▶ **Short exercise**: Copy out all the lines exactly. Omit pictures.

▶ **Material**:
● ● ● ●
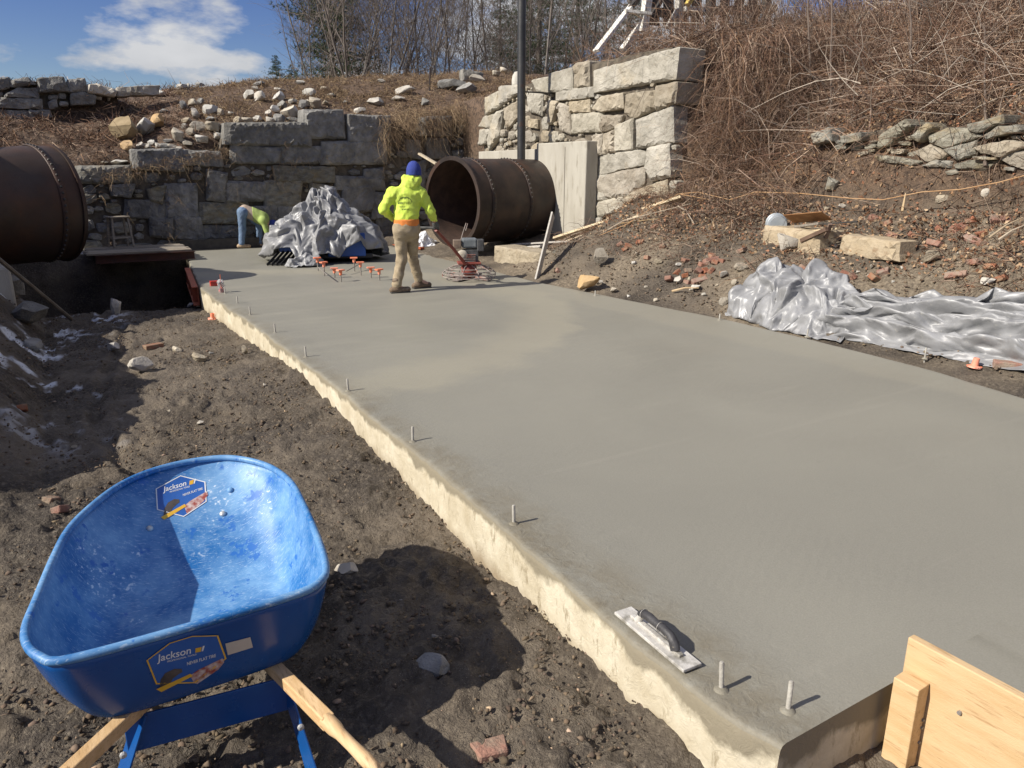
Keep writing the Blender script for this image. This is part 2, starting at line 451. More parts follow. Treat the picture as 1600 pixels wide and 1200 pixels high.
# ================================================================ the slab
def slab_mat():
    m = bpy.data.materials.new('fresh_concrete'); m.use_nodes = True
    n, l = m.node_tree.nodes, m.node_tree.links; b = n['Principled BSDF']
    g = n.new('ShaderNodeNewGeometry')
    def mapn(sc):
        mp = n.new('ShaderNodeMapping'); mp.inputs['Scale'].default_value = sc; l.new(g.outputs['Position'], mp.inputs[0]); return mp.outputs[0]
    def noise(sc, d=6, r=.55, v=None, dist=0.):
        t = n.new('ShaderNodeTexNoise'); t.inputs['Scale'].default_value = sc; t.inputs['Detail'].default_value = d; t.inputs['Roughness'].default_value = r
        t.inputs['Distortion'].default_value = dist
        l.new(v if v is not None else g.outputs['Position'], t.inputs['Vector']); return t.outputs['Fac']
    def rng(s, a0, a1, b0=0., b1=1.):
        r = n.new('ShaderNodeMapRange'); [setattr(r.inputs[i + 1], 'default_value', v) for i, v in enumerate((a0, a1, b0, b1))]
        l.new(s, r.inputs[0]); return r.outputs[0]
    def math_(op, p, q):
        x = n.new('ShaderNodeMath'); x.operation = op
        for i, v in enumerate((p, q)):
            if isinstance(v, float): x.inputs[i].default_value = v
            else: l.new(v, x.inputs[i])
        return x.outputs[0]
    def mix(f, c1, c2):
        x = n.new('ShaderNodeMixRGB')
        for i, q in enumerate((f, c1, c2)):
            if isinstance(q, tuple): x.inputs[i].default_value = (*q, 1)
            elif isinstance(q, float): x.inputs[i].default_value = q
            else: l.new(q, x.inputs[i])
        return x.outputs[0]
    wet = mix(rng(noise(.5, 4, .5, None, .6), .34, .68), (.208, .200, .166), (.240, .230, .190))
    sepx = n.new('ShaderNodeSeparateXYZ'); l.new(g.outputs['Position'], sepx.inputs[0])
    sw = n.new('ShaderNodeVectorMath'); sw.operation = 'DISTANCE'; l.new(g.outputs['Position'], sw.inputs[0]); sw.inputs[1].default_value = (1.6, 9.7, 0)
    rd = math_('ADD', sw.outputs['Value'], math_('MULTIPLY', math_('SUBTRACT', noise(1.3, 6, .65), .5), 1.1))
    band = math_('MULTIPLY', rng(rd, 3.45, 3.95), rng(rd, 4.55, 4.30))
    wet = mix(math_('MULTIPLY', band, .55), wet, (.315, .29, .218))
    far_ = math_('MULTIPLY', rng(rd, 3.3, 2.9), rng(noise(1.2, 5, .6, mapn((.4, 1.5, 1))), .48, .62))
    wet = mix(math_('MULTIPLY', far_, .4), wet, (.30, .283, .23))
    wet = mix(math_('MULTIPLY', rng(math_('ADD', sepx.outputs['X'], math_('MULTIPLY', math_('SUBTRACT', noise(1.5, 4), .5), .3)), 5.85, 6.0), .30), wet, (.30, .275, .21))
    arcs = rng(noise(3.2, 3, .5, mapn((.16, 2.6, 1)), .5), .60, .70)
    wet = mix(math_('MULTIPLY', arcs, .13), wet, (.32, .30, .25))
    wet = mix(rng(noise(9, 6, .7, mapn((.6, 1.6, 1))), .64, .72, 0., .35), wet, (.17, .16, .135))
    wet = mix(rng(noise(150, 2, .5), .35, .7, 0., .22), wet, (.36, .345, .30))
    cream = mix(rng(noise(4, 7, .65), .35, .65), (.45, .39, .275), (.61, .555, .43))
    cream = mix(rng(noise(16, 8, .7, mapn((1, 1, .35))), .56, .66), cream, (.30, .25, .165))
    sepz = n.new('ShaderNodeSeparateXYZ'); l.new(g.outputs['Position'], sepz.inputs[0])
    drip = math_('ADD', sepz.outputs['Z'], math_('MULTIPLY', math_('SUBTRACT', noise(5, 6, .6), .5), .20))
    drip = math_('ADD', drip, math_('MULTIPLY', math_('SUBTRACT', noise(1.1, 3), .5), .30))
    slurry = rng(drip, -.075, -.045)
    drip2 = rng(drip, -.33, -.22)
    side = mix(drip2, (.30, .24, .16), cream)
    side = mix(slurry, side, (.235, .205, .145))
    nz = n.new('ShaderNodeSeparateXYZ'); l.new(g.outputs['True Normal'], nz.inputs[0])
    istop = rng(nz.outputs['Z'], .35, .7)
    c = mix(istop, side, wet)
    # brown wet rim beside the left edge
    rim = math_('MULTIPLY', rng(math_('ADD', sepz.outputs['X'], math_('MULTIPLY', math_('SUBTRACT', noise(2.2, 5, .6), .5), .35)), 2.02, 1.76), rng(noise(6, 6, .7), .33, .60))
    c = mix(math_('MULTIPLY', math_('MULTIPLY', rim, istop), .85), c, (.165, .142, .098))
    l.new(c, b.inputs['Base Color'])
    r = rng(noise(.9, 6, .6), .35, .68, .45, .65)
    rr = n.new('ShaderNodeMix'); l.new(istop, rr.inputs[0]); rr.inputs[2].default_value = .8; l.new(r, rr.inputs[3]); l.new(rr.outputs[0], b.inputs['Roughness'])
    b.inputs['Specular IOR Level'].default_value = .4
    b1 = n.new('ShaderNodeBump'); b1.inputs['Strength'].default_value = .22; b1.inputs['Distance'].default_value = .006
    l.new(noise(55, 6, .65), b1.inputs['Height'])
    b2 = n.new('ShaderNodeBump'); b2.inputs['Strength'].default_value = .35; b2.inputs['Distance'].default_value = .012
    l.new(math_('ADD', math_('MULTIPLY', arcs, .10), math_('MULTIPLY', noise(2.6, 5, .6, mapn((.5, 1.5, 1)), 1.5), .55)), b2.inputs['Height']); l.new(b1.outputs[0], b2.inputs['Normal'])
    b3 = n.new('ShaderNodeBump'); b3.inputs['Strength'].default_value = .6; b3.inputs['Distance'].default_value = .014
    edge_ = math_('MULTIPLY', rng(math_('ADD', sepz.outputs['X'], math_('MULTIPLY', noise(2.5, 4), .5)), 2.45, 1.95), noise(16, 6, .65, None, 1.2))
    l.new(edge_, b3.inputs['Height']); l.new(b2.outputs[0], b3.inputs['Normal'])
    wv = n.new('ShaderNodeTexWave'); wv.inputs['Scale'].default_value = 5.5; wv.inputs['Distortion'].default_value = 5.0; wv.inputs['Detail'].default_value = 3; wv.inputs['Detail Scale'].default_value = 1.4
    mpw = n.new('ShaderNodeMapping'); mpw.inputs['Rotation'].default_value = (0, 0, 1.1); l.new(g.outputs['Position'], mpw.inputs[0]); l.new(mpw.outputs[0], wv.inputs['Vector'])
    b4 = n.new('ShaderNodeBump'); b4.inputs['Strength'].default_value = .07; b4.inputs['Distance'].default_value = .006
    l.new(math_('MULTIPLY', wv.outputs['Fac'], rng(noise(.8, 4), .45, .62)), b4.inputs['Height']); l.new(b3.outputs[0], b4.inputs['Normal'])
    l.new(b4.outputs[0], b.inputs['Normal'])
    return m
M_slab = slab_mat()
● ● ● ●
▶ **Response to the task**:
Keep writing the Blender script for this image. This is part 2, starting at line 451. More parts follow. Treat the picture as 1600 pixels wide and 1200 pixels high.
# ================================================================ the slab
def slab_mat():
    m = bpy.data.materials.new('fresh_concrete'); m.use_nodes = True
    n, l = m.node_tree.nodes, m.node_tree.links; b = n['Principled BSDF']
    g = n.new('ShaderNodeNewGeometry')
    def mapn(sc):
        mp = n.new('ShaderNodeMapping'); mp.inputs['Scale'].default_value = sc; l.new(g.outputs['Position'], mp.inputs[0]); return mp.outputs[0]
    def noise(sc, d=6, r=.55, v=None, dist=0.):
        t = n.new('ShaderNodeTexNoise'); t.inputs['Scale'].default_value = sc; t.inputs['Detail'].default_value = d; t.inputs['Roughness'].default_value = r
        t.inputs['Distortion'].default_value = dist
        l.new(v if v is not None else g.outputs['Position'], t.inputs['Vector']); return t.outputs['Fac']
    def rng(s, a0, a1, b0=0., b1=1.):
        r = n.new('ShaderNodeMapRange'); [setattr(r.inputs[i + 1], 'default_value', v) for i, v in enumerate((a0, a1, b0, b1))]
        l.new(s, r.inputs[0]); return r.outputs[0]
    def math_(op, p, q):
        x = n.new('ShaderNodeMath'); x.operation = op
        for i, v in enumerate((p, q)):
            if isinstance(v, float): x.inputs[i].default_value = v
            else: l.new(v, x.inputs[i])
        return x.outputs[0]
    def mix(f, c1, c2):
        x = n.new('ShaderNodeMixRGB')
        for i, q in enumerate((f, c1, c2)):
            if isinstance(q, tuple): x.inputs[i].default_value = (*q, 1)
            elif isinstance(q, float): x.inputs[i].default_value = q
            else: l.new(q, x.inputs[i])
        return x.outputs[0]
    wet = mix(rng(noise(.5, 4, .5, None, .6), .34, .68), (.208, .200, .166), (.240, .230, .190))
    sepx = n.new('ShaderNodeSeparateXYZ'); l.new(g.outputs['Position'], sepx.inputs[0])
    sw = n.new('ShaderNodeVectorMath'); sw.operation = 'DISTANCE'; l.new(g.outputs['Position'], sw.inputs[0]); sw.inputs[1].default_value = (1.6, 9.7, 0)
    rd = math_('ADD', sw.outputs['Value'], math_('MULTIPLY', math_('SUBTRACT', noise(1.3, 6, .65), .5), 1.1))
    band = math_('MULTIPLY', rng(rd, 3.45, 3.95), rng(rd, 4.55, 4.30))
    wet = mix(math_('MULTIPLY', band, .55), wet, (.315, .29, .218))
    far_ = math_('MULTIPLY', rng(rd, 3.3, 2.9), rng(noise(1.2, 5, .6, mapn((.4, 1.5, 1))), .48, .62))
    wet = mix(math_('MULTIPLY', far_, .4), wet, (.30, .283, .23))
    wet = mix(math_('MULTIPLY', rng(math_('ADD', sepx.outputs['X'], math_('MULTIPLY', math_('SUBTRACT', noise(1.5, 4), .5), .3)), 5.85, 6.0), .30), wet, (.30, .275, .21))
    arcs = rng(noise(3.2, 3, .5, mapn((.16, 2.6, 1)), .5), .60, .70)
    wet = mix(math_('MULTIPLY', arcs, .13), wet, (.32, .30, .25))
    wet = mix(rng(noise(9, 6, .7, mapn((.6, 1.6, 1))), .64, .72, 0., .35), wet, (.17, .16, .135))
    wet = mix(rng(noise(150, 2, .5), .35, .7, 0., .22), wet, (.36, .345, .30))
    cream = mix(rng(noise(4, 7, .65), .35, .65), (.45, .39, .275), (.61, .555, .43))
    cream = mix(rng(noise(16, 8, .7, mapn((1, 1, .35))), .56, .66), cream, (.30, .25, .165))
    sepz = n.new('ShaderNodeSeparateXYZ'); l.new(g.outputs['Position'], sepz.inputs[0])
    drip = math_('ADD', sepz.outputs['Z'], math_('MULTIPLY', math_('SUBTRACT', noise(5, 6, .6), .5), .20))
    drip = math_('ADD', drip, math_('MULTIPLY', math_('SUBTRACT', noise(1.1, 3), .5), .30))
    slurry = rng(drip, -.075, -.045)
    drip2 = rng(drip, -.33, -.22)
    side = mix(drip2, (.30, .24, .16), cream)
    side = mix(slurry, side, (.235, .205, .145))
    nz = n.new('ShaderNodeSeparateXYZ'); l.new(g.outputs['True Normal'], nz.inputs[0])
    istop = rng(nz.outputs['Z'], .35, .7)
    c = mix(istop, side, wet)
    # brown wet rim beside the left edge
    rim = math_('MULTIPLY', rng(math_('ADD', sepz.outputs['X'], math_('MULTIPLY', math_('SUBTRACT', noise(2.2, 5, .6), .5), .35)), 2.02, 1.76), rng(noise(6, 6, .7), .33, .60))
    c = mix(math_('MULTIPLY', math_('MULTIPLY', rim, istop), .85), c, (.165, .142, .098))
    l.new(c, b.inputs['Base Color'])
    r = rng(noise(.9, 6, .6), .35, .68, .45, .65)
    rr = n.new('ShaderNodeMix'); l.new(istop, rr.inputs[0]); rr.inputs[2].default_value = .8; l.new(r, rr.inputs[3]); l.new(rr.outputs[0], b.inputs['Roughness'])
    b.inputs['Specular IOR Level'].default_value = .4
    b1 = n.new('ShaderNodeBump'); b1.inputs['Strength'].default_value = .22; b1.inputs['Distance'].default_value = .006
    l.new(noise(55, 6, .65), b1.inputs['Height'])
    b2 = n.new('ShaderNodeBump'); b2.inputs['Strength'].default_value = .35; b2.inputs['Distance'].default_value = .012
    l.new(math_('ADD', math_('MULTIPLY', arcs, .10), math_('MULTIPLY', noise(2.6, 5, .6, mapn((.5, 1.5, 1)), 1.5), .55)), b2.inputs['Height']); l.new(b1.outputs[0], b2.inputs['Normal'])
    b3 = n.new('ShaderNodeBump'); b3.inputs['Strength'].default_value = .6; b3.inputs['Distance'].default_value = .014
    edge_ = math_('MULTIPLY', rng(math_('ADD', sepz.outputs['X'], math_('MULTIPLY', noise(2.5, 4), .5)), 2.45, 1.95), noise(16, 6, .65, None, 1.2))
    l.new(edge_, b3.inputs['Height']); l.new(b2.outputs[0], b3.inputs['Normal'])
    wv = n.new('ShaderNodeTexWave'); wv.inputs['Scale'].default_value = 5.5; wv.inputs['Distortion'].default_value = 5.0; wv.inputs['Detail'].default_value = 3; wv.inputs['Detail Scale'].default_value = 1.4
    mpw = n.new('ShaderNodeMapping'); mpw.inputs['Rotation'].default_value = (0, 0, 1.1); l.new(g.outputs['Position'], mpw.inputs[0]); l.new(mpw.outputs[0], wv.inputs['Vector'])
    b4 = n.new('ShaderNodeBump'); b4.inputs['Strength'].default_value = .07; b4.inputs['Distance'].default_value = .006
    l.new(math_('MULTIPLY', wv.outputs['Fac'], rng(noise(.8, 4), .45, .62)), b4.inputs['Height']); l.new(b3.outputs[0], b4.inputs['Normal'])
    l.new(b4.outputs[0], b.inputs['Normal'])
    return m
M_slab = slab_mat()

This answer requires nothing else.